Le ministère français des Affaires étrangères a réagi, indiquant à l’ambassadeur que «l’insulte, l’invective, la menace contre des parlementaires, des chercheurs» sont des «méthodes d’intimidation inacceptables». Il avait convoqué Lu Shaye lundi, mais celui-ci ne s’y était pas rendu, au motif que son emploi du temps ne le permettait pas.

«Le problème d'agenda, je n'y crois pas trop et ça ne marche pas dans ce sens là», a répondu mardi Clément Beaune, secrétaire d’Etat aux Affaires européennes, sur franceinfo. «Ni la France ni l'Europe ne sont des paillassons. Quand on est convoqué, quand on est ambassadeur, on se rend à une convocation au ministère des Affaires étrangères».

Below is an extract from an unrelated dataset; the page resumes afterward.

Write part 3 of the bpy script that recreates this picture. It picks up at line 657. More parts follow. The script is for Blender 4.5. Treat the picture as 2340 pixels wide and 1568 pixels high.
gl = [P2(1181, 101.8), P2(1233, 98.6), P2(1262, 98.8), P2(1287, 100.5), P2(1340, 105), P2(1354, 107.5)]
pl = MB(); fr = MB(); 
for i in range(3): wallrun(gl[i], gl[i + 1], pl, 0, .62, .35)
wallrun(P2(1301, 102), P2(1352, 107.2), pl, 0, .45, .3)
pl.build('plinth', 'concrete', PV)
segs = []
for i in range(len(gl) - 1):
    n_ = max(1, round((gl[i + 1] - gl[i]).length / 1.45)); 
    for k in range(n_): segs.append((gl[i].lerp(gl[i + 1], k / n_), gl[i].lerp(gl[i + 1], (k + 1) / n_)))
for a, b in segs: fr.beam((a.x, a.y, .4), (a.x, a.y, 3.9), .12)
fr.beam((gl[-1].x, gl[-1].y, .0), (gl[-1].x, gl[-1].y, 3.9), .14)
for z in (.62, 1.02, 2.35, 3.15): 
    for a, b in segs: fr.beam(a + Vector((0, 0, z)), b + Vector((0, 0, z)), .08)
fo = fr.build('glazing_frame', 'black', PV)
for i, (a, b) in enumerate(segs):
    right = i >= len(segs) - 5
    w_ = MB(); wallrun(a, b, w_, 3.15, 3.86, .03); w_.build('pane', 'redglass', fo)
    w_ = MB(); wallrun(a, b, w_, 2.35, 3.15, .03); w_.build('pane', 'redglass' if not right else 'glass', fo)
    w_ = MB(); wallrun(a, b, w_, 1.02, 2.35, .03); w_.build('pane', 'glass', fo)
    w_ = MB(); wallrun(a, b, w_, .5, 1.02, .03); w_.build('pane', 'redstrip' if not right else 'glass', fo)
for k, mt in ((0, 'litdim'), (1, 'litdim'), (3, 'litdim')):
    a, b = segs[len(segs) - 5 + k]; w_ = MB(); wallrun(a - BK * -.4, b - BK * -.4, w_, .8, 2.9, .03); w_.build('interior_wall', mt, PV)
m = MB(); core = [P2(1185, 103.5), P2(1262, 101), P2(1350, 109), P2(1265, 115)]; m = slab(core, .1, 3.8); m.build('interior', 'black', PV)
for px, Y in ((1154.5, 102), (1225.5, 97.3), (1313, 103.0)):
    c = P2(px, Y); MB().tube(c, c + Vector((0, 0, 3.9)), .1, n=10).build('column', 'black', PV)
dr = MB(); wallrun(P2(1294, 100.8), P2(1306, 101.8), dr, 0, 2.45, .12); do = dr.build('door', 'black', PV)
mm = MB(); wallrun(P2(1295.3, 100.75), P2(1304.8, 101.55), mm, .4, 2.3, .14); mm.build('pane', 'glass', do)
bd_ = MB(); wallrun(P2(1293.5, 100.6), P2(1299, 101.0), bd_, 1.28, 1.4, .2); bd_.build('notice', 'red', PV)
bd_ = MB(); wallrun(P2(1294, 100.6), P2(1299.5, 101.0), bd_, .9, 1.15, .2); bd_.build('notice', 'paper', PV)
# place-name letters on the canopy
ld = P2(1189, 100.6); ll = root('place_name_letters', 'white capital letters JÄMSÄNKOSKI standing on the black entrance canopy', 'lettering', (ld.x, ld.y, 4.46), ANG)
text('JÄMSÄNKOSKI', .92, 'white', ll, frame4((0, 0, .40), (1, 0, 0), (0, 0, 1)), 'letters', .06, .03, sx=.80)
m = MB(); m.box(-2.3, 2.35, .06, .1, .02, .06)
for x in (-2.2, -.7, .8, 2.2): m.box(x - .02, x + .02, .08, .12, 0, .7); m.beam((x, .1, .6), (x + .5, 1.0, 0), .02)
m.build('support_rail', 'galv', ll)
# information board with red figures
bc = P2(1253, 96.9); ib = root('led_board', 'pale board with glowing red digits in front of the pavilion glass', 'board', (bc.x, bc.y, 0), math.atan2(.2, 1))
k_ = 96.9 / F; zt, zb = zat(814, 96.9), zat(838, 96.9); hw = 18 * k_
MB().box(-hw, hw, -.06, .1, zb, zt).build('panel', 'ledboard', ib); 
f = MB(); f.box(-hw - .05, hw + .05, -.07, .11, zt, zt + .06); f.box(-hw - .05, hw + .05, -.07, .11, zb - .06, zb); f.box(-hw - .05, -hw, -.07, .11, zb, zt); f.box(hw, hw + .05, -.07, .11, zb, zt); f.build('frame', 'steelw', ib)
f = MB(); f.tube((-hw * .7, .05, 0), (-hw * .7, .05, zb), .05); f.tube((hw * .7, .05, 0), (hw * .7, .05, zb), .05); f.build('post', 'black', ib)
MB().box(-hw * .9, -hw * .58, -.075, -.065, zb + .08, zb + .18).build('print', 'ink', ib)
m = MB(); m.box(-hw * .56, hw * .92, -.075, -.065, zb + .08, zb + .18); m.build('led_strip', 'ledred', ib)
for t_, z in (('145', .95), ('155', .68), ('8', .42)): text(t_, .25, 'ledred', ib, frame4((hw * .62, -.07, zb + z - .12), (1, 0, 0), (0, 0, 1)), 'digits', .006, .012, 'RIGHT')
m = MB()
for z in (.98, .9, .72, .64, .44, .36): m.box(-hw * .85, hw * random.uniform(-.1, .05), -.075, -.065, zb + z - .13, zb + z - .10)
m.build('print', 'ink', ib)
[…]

Bataille de sanctions entre l'UE et la Chine

Comme Paris, les gouvernements des Pays-Bas, d’Allemagne, du Danemark, de Suède et de Lituanie ont convoqué leurs ambassadeurs chinois ces derniers jours, pour s’entretenir des sanctions prises par le régime communiste contre dix parlementaires européens pour leur dénonciation de la répression des Ouïghours. La Belgique et l’Italie doivent faire de même. Chose qui ne plait pas au régime communiste.

«La Chine n’accepte pas cette façon déraisonnable de certains pays européens de convoquer ses ambassadeurs», a fait savoir sa porte-parole des Affaires étrangères. «Les Européens s’autorisent à diffamer et à attaquer les autres et imposent arbitrairement des sanctions (interdiction de visas et gels d’avoirs pour quatre responsables, ndlr) fondées sur de fausses informations et des mensonges, mais ils refusent de laisser la Chine répliquer et riposter».

«C’est du deux poids, deux mesures, un exemple d’intimidation et d’hypocrisie», a-t-elle poursuivi.

Une réponse que la chercheuse Camille Brugier, spécialiste des questions chinoises à l’Institut de recherche stratégique de l’Ecole militaire, analyse dans Le Parisien comme «une politique de statut qui se joue là». «La Chine considère comme très offensant, voire humiliant, que l’Union européenne et la France, petite institution et petit pays à ses yeux, lui fassent la morale». Une question d’ego et une façon de montrer les muscles, donc, à l’heure où l’immense pays de près d’1,4 milliard d’habitants cherche à ce que son influence diplomatique devienne aussi large que sa puissance économique.

Dans un tweet daté du 22 mars, l’ambassade de Chine en France indiquait d’ailleurs que «voir la diplomatie chinoise devenir une diplomatie d'"agneaux" qui encaisse les attaques sans broncher (est une) époque bel et bien révolue».